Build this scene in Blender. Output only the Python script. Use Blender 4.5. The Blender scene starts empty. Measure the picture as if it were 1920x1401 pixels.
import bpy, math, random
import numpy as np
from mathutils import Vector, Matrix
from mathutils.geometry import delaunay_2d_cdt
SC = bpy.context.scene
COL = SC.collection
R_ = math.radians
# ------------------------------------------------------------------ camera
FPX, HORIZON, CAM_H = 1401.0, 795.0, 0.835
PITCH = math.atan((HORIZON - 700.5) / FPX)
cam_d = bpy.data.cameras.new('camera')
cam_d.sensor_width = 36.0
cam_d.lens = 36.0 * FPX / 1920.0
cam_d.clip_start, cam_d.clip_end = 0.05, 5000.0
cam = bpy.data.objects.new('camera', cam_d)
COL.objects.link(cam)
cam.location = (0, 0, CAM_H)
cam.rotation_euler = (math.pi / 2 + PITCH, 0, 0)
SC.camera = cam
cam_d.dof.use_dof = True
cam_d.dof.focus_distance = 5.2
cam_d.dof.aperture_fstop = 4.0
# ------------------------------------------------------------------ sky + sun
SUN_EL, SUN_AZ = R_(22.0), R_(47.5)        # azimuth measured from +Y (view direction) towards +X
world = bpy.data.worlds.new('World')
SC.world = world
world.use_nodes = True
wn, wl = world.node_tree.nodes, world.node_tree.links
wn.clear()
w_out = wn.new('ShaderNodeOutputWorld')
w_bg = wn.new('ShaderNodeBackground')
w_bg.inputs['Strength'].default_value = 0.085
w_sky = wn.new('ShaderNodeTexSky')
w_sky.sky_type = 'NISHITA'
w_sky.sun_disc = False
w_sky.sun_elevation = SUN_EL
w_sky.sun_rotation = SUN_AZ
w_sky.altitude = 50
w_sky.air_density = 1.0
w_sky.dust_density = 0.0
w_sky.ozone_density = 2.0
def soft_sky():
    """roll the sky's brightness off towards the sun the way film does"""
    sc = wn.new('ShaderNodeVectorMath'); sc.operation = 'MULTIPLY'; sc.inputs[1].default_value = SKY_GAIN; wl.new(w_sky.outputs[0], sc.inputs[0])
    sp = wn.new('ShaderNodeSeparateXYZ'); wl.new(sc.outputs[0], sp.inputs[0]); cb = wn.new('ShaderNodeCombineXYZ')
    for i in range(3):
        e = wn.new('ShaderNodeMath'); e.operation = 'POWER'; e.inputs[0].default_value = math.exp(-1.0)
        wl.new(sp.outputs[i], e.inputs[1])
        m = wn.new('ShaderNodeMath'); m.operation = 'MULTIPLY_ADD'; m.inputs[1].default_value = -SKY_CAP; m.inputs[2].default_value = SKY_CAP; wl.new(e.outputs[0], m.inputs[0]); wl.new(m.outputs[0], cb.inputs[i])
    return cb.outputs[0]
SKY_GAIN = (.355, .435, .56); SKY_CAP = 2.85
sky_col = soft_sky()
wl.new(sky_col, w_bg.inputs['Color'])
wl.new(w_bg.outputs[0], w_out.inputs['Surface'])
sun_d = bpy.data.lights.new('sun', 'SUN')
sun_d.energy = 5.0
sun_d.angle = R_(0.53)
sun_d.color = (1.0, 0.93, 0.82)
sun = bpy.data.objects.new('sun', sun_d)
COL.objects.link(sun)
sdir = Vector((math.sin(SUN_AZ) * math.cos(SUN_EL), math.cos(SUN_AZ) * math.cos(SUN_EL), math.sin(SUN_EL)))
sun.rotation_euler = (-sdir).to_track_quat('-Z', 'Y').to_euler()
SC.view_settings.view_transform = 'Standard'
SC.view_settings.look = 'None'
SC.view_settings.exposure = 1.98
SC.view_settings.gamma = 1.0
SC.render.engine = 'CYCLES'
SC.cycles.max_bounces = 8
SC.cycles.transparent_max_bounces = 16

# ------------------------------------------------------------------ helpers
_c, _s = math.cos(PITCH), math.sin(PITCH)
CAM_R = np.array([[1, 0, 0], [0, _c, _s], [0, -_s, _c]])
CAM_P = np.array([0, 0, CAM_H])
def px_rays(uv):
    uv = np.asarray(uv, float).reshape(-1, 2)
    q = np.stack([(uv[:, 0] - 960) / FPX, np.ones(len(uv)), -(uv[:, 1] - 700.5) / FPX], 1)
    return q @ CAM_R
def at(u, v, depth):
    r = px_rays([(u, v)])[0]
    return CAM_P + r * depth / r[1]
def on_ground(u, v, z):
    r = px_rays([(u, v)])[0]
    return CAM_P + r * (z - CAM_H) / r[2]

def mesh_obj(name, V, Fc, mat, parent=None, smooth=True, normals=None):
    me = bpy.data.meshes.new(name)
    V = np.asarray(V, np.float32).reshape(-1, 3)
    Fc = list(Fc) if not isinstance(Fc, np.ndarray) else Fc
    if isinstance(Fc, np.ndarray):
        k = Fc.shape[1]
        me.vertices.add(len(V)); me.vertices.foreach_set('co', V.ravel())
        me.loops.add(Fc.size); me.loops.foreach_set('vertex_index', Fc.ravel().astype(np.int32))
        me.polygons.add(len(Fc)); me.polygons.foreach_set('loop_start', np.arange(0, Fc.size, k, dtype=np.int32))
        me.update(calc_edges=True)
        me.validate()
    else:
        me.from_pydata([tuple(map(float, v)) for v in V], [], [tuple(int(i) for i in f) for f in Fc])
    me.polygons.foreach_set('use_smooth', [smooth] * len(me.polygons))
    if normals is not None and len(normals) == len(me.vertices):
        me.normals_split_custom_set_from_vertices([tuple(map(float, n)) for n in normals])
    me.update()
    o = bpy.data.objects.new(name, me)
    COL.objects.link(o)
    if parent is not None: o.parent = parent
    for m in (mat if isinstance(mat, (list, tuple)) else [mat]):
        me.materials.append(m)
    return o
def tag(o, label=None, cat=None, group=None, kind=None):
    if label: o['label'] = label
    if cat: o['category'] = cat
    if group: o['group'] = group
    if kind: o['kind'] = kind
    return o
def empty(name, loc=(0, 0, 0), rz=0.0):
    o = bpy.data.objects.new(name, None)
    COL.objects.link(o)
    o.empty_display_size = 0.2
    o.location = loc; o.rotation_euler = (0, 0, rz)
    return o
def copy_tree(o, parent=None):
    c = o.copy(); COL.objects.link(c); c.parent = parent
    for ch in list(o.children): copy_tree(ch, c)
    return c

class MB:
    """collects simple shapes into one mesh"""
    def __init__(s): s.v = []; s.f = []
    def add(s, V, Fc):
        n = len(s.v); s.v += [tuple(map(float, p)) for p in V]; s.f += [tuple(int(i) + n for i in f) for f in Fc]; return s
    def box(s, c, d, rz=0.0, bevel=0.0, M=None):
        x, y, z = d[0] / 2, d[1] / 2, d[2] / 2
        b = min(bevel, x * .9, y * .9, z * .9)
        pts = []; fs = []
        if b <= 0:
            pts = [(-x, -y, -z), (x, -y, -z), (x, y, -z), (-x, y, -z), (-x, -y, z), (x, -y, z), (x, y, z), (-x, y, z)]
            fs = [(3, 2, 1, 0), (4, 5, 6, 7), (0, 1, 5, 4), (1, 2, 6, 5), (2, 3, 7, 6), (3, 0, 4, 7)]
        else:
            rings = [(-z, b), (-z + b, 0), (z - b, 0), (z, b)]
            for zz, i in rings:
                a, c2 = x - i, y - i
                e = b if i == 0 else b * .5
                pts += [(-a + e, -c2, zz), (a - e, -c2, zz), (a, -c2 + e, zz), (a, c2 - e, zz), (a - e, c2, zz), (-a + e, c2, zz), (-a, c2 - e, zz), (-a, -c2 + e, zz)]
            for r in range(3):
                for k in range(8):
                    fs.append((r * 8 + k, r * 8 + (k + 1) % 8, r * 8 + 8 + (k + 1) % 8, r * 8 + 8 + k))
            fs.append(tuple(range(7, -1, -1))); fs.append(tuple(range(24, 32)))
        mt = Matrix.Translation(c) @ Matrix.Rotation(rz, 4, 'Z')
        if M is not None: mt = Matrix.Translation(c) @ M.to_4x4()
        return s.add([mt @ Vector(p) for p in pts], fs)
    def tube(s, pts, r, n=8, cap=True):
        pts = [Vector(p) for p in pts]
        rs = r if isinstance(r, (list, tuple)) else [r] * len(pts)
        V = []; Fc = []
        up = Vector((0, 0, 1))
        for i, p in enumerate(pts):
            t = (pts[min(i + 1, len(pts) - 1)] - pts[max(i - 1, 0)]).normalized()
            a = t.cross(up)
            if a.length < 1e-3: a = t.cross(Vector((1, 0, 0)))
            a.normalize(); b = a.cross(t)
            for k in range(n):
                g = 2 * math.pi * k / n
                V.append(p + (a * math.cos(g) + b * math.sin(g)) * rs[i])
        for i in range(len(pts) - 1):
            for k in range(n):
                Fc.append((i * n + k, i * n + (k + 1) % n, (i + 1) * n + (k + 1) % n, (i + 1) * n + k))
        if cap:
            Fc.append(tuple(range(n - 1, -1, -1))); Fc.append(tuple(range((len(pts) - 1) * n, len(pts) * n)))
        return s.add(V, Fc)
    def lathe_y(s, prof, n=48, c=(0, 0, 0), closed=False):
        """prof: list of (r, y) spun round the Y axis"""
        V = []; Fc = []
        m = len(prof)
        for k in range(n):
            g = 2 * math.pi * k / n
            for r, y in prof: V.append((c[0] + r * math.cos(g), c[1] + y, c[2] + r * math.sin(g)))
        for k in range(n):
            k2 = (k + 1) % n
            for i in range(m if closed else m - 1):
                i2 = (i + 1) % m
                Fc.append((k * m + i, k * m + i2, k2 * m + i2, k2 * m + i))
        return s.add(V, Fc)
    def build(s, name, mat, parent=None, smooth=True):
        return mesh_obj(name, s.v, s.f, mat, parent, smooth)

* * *

▶ OBJECTIVE:
Your task is to pick out every line with the string "scene" and copy it.

▶ ANSWER TO THE TASK:
Build this scene in Blender. Output only the Python script. Use Blender 4.5. The Blender scene starts empty. Measure the picture as if it were 1920x1401 pixels.
SC = bpy.context.scene